I'm holding tight to that today.
{Clare just joined me in bed, and as we snuggled up together in post-nap sweetness, she noticed the wind was howling outside my window. The wind is talkin', she says... I love 21 month olds. :) }
7 comments:
Love this. This is just what the Lord has been teaching me this past year. There is such beauty in true brokeness, and It is our honor and privilege to glorify Him through our nothingness and our pain. I also empathize with your sickness, and will be praying for you!
Thanks for sharing Rachel. The truth of God are so encouraging. the truth that God IS Sovereign has helped and encouraged me this year and this pregnancy as well.
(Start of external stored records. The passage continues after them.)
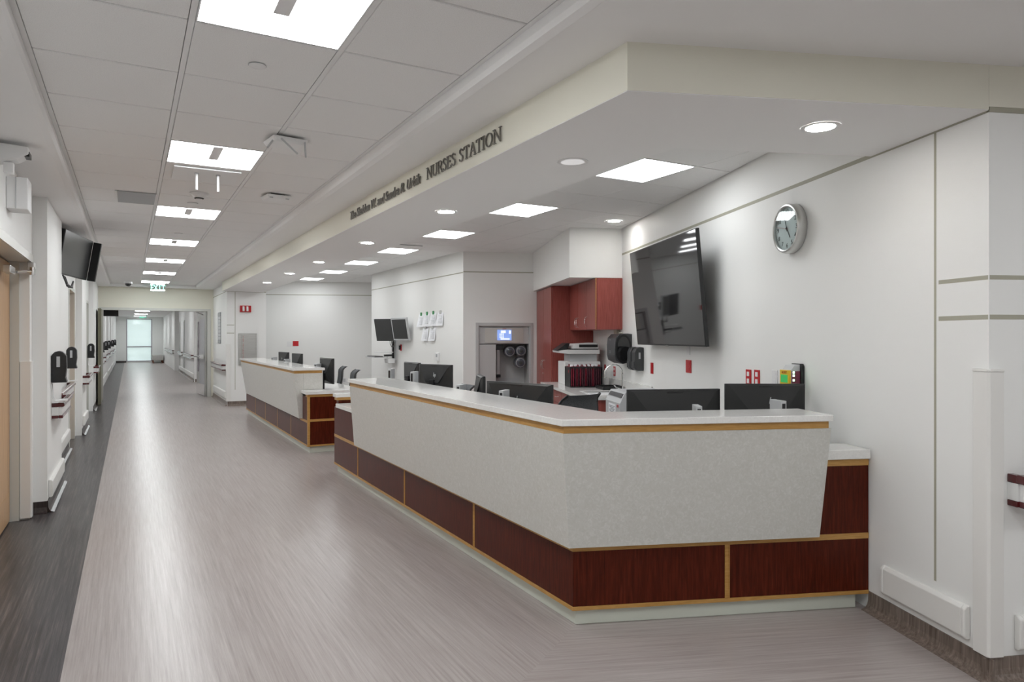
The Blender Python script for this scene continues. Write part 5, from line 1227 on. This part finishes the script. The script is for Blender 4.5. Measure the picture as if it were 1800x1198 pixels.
# local x = +y (away), so text runs toward -x; local y points to the corridor
def glyph_serif(ch):
    """stroke list in a unit box of height 1: (x0,z0,x1,z1,width)"""
    T, H_ = 0.09, 0.04
    sf = lambda x, z: (x - 0.11, z, x + 0.11, z, 'h')
    g = {
     'N': (0.78, [(0.12, 0, 0.12, 1, H_), (0.12, 1, 0.66, 0, T), (0.66, 0, 0.66, 1, H_), sf(0.12, 0), sf(0.08, 1), sf(0.66, 1)]),
     'U': (0.74, [(0.13, 1, 0.13, 0.28, T), (0.13, 0.28, 0.22, 0.06, T), (0.22, 0.06, 0.36, 0.0, 0.08), (0.36, 0.0, 0.52, 0.06, 0.07), (0.52, 0.06, 0.61, 0.28, H_), (0.61, 0.28, 0.61, 1, H_), sf(0.13, 1), sf(0.61, 1)]),
     'R': (0.66, [(0.13, 0, 0.13, 1, T), (0.13, 1, 0.38, 1, H_), (0.38, 1, 0.50, 0.88, T), (0.50, 0.88, 0.50, 0.66, T), (0.50, 0.66, 0.38, 0.53, T), (0.38, 0.53, 0.13, 0.53, H_), (0.32, 0.53, 0.60, 0.0, T), sf(0.13, 0), sf(0.62, 0)]),
     'S': (0.54, [(0.44, 0.80, 0.40, 0.95, H_), (0.40, 0.95, 0.26, 1.0, H_), (0.26, 1.0, 0.12, 0.92, T), (0.12, 0.92, 0.10, 0.74, T), (0.10, 0.74, 0.24, 0.56, T), (0.24, 0.56, 0.40, 0.40, T), (0.40, 0.40, 0.44, 0.24, T), (0.44, 0.24, 0.38, 0.06, T), (0.38, 0.06, 0.24, 0.0, H_), (0.24, 0.0, 0.10, 0.05, H_), (0.10, 0.05, 0.06, 0.22, H_)]),
     'E': (0.58, [(0.13, 0, 0.13, 1, T), (0.13, 1, 0.50, 1, H_), (0.13, 0.52, 0.42, 0.52, H_), (0.13, 0.0, 0.52, 0.0, H_), (0.50, 1, 0.50, 0.84, H_), (0.52, 0, 0.52, 0.16, H_), (0.42, 0.60, 0.42, 0.44, H_), sf(0.10, 0), sf(0.10, 1)]),
     'T': (0.64, [(0.32, 0, 0.32, 1, T), (0.05, 1, 0.59, 1, H_), (0.05, 1, 0.05, 0.82, H_), (0.59, 1, 0.59, 0.82, H_), sf(0.32, 0)]),
     'A': (0.72, [(0.10, 0, 0.36, 1, H_), (0.36, 1, 0.63, 0, T), (0.20, 0.36, 0.53, 0.36, H_), sf(0.10, 0), sf(0.63, 0)]),
     'I': (0.30, [(0.15, 0, 0.15, 1, T), sf(0.15, 0), sf(0.15, 1)]),
     'O': (0.82, [(0.41 + 0.31 * math.cos(2 * PI * k / 16), 0.5 + 0.5 * math.sin(2 * PI * k / 16), 0.41 + 0.31 * math.cos(2 * PI * (k + 1) / 16), 0.5 + 0.5 * math.sin(2 * PI * (k + 1) / 16), H_ + (T - H_) * abs(math.cos(2 * PI * (k + 0.5) / 16))) for k in range(16)]),
    }
    return g[ch]
def serif_letter(ch, x0, hgt, wsc, parent):
    adv, st = glyph_serif(ch); mb = MB()
    for (xa, za, xb, zb, wd) in st:
        if wd == 'h': wd = 0.045
        a = Vector((xa * wsc, za * hgt)); b = Vector((xb * wsc, zb * hgt)); d = (b - a)
        if d.length < 1e-6: continue
        d.normalize(); n = Vector((-d.y, d.x)) * wd * hgt * 0.5; e = d * wd * hgt * 0.25
        q = [a - e + n, a - e - n, b + e - n, b + e + n]
        mb.hexa([(-(x0 + p.x), 0.006, p.y) for p in q], [(-(x0 + p.x), 0.016, p.y) for p in q])
    part('letter', mb, LETTER, parent)
    return adv * wsc
txt = 'NURSES STATION'; hgt = 0.074
tot = sum((glyph_serif(c)[0] if c != ' ' else 0.38) for c in txt)
x = 1.815; wsc = (2.87 - 1.815) / tot
for c in txt:
    if c == ' ': x += 0.38 * wsc; continue
    x += serif_letter(c, x, hgt, wsc, sg)
# donor line in slanted letters
span = 1.70; kx = span / DW[-1]
for i, ch in enumerate(DONOR):
    if ch == ' ': continue
    me = txt_mesh(ch, DSIZE, LETTER, 0.005, 0.22, 'letter')
    xs = [v.co.x for v in me.vertices]; zs = [v.co.y for v in me.vertices]
    for v in me.vertices:
        v.co.x = (v.co.x - max(xs) + DW[i]) * kx
        v.co.y = v.co.y - min(zs)
    o = link('letter', me, sg, False, (0, 0.011, 0)); o.rotation_euler = (PI / 2, 0, PI)
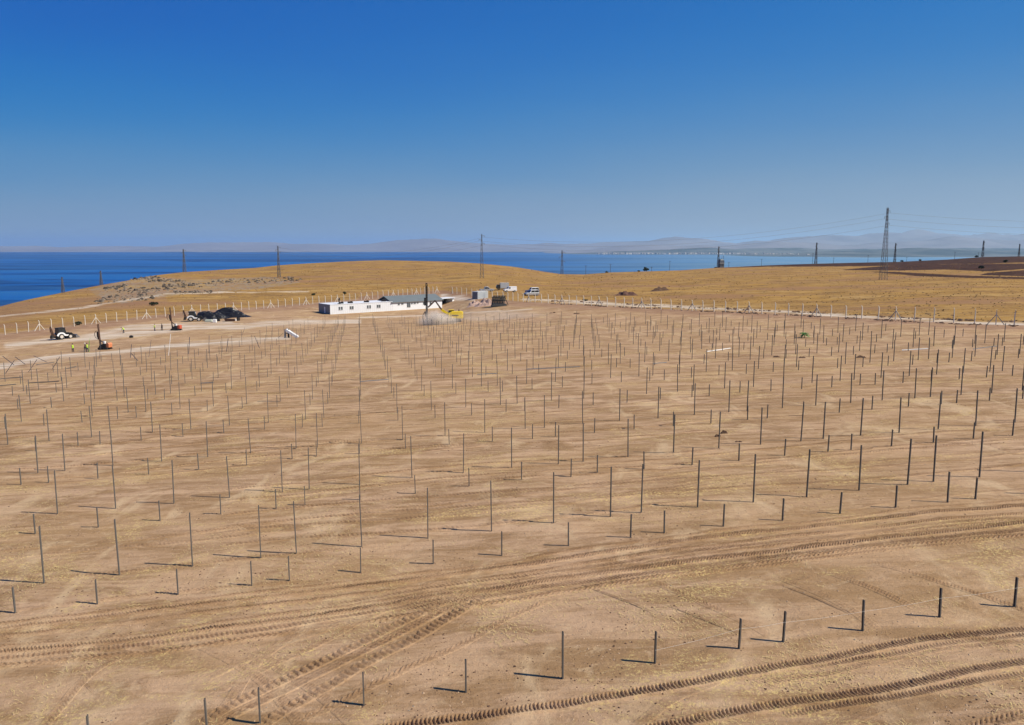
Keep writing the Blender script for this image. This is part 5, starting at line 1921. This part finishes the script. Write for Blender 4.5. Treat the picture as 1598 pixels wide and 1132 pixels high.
def stubble():
    r = np.random.default_rng(12)
    V, F = [], []
    for x, y, k in region_pts(16000, 23, 95, 12, .42):
        z = zt(x, y)
        a = r.uniform(0, 3.14)
        L = r.uniform(.06, .22)
        d = np.array([math.cos(a) * L, math.sin(a) * L, 0])
        n = np.array([-math.sin(a), math.cos(a), 0]) * .007
        p = np.array([x, y, z + .012 + r.uniform(0, .02)])
        h = np.array([0, 0, r.uniform(0, .05)])
        o = len(V)
        V += [tuple(p - n), tuple(p + n), tuple(p + d + n + h), tuple(p + d - n + h)]
        F.append((o, o + 1, o + 2, o + 3))
    me = bpy.data.meshes.new('straw_litter')
    me.from_pydata(V, [], F)
    me.materials.append(M_STRAWB)
    o = bpy.data.objects.new('straw_litter', me)
    col.objects.link(o)
    tag(o, kind='stuff')


stubble()


# ------------------------------------------------------------------ dust thrown up by the drilling mast
def dust(name, c, size, dens, seed, rise=0.):
    # a thin billow, denser towards its middle
    m = bpy.data.materials.new('dusty_air')
    m.use_nodes = True
    n = m.node_tree
    n.nodes.clear()
    o_ = n.nodes.new('ShaderNodeOutputMaterial')
    v = n.nodes.new('ShaderNodeVolumePrincipled')
    v.inputs['Color'].default_value = (.96, .88, .77, 1)
    tc = n.nodes.new('ShaderNodeTexCoord')
    no = n.nodes.new('ShaderNodeTexNoise')
    no.inputs['Scale'].default_value = 1.8
    no.inputs['Detail'].default_value = 4
    n.links.new(tc.outputs['Object'], no.inputs['Vector'])
    ln = n.nodes.new('ShaderNodeVectorMath')
    ln.operation = 'LENGTH'
    n.links.new(tc.outputs['Object'], ln.inputs[0])
    k = NT(n)
    fall = k.ramp(ln.outputs['Value'], .25, 1.0, 1, 0)
    nz = k.ramp(no.outputs['Fac'], .33, .68, .05, 1)
    n.links.new(k.math('MULTIPLY', k.math('MULTIPLY', fall, nz), dens), v.inputs['Density'])
    n.links.new(v.outputs[0], o_.inputs['Volume'])
    bm = bmesh.new()
    bmesh.ops.create_icosphere(bm, subdivisions=3, radius=1)
    me = bpy.data.meshes.new(name)
    bm.to_mesh(me)
    bm.free()
    me.materials.append(m)
    o = bpy.data.objects.new(name, me)
    o.scale = size
    o.location = c
    col.objects.link(o)
    return tag(o, kind='stuff')


g = at(681, 507)
dust('dust_cloud', g + Vector((.4, 0, 1.0)), (6.6, 3.4, 2.4), 1.3, 1)
g = at(671, 508)
dust('dust_cloud', g + Vector((.9, .3, 1.3)), (3.4, 2.2, 3.8), 1.25, 2)
g = at(775, 500)
dust('dust_cloud', g + Vector((0, 0, .9)), (20, 8, 2.2), .09, 3)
Love you - prayed for you today :)
Wishing you a weekend full of rest and more times of sweet preoccupation with His faithfulness! I am currently struck with His patience with me, His church, and this world, so your thoughts resonated quite a bit over here. There's nothing like being totally physically weak to help us realized our need for His strength in every aspect of our lives!
Maybe you're having another girl? That would be fun!
Praying for encouragement through this tough time and that the sickness will not last much longer.
I love that Jeremy Camp song~ "I will walk by faith even when I cannot see, for this broken road prepares Your will for me."
Beautiful thoughts Rachel. I am impressed that you have the where-with-all and stength to write them down! I would LOVE to sit with you over coffee and discuss what we are learning in Isaiah at BSF. I am enjoying this study so much and finding it so relevant to where I am with my relationship with the Lord.
I know, Anna...I feel like every lesson is the Lord's personal word to me. It has been so very good.